Characteristics of Diversity


The first point to note here is that diversity refers to any attribute on which people perceive themselves to differ. Not just the fundamental visible characteristics such as gender, ethnicity, nationality, or age.

Those fundamental characteristics are very important in shaping our experience and worldview. However, they are so-called surface-characteristics, things that we see when we first meet each other. We also differ on deep-level characteristics, factors that are not visible, such as our individual differences, which as you know also shape who we are in structural ways.

There is some evidence that surface-level factors may be more important in first encounters. However, that deep-level factors such as values and personality become more significant as we work with colleagues over time. Expanding our lens to include many potential differences allows a deeper understanding of the effects of diversity.

A second point to note is that diversity is a characteristic of a group of people, not of an individual. This is logical, but again, lost in the common usage of the term diversity. I cannot be ‘different’ without a reference point of other people.  Diversity refers to who has a seat at the table.  Inclusion on the other hand refers to how to work and the relationships at that table.

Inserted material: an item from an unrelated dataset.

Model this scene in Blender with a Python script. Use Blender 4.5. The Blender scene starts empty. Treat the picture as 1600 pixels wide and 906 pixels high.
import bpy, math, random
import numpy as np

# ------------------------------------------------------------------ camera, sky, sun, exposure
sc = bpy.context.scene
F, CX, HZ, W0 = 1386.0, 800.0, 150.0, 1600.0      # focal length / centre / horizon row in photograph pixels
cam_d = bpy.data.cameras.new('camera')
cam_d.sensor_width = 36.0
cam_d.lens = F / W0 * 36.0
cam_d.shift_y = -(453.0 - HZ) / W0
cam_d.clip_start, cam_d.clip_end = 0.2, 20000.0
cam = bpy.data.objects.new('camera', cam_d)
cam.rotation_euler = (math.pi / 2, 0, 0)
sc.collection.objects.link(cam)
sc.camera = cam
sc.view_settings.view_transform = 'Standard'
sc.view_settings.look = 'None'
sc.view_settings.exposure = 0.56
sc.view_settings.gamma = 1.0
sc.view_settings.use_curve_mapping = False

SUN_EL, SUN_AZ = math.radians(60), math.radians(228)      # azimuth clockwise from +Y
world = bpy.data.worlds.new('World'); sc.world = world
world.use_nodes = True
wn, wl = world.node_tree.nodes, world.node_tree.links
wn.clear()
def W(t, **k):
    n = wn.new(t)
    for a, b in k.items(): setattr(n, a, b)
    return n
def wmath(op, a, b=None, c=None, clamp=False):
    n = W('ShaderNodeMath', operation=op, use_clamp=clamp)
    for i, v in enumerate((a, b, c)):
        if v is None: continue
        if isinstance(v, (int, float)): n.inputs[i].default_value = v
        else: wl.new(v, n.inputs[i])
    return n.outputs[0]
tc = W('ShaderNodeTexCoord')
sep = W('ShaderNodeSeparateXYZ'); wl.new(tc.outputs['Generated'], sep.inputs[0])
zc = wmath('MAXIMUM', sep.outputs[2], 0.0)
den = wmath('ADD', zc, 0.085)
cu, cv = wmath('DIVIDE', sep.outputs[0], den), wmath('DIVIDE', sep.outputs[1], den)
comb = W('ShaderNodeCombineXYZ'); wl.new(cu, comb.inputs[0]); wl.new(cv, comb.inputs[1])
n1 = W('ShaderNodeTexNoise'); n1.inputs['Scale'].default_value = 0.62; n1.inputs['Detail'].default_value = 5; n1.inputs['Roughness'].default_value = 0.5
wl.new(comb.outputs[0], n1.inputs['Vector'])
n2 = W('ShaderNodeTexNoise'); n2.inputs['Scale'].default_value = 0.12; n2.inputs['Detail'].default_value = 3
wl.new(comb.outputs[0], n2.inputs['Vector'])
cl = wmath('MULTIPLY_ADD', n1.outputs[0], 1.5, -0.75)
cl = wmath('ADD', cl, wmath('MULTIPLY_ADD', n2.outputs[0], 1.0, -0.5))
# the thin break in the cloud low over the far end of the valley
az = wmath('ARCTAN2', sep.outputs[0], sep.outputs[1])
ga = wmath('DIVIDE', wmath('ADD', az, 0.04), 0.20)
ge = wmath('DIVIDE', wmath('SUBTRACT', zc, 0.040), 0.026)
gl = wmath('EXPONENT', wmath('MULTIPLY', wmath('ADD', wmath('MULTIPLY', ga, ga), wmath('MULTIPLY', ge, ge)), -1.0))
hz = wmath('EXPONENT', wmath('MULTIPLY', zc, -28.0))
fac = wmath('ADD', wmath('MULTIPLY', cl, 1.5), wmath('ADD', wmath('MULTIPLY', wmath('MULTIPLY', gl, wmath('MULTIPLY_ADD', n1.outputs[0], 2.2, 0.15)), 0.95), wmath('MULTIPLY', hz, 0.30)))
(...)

It is more difficult to define simply because it encompasses a range of factors and experiences. The definition below is from the CIPD (Chartered Institute of Personnel and Development), the UKs professional body for HR professionals and it captures the individual and organizational aspects of the term: “Workplace inclusion is when people feel valued and accepted in their team and in the wider organisation, without having to conform. Inclusive organizations support employees, regardless of their background or circumstance, to thrive at work.” (CIPD, 2019).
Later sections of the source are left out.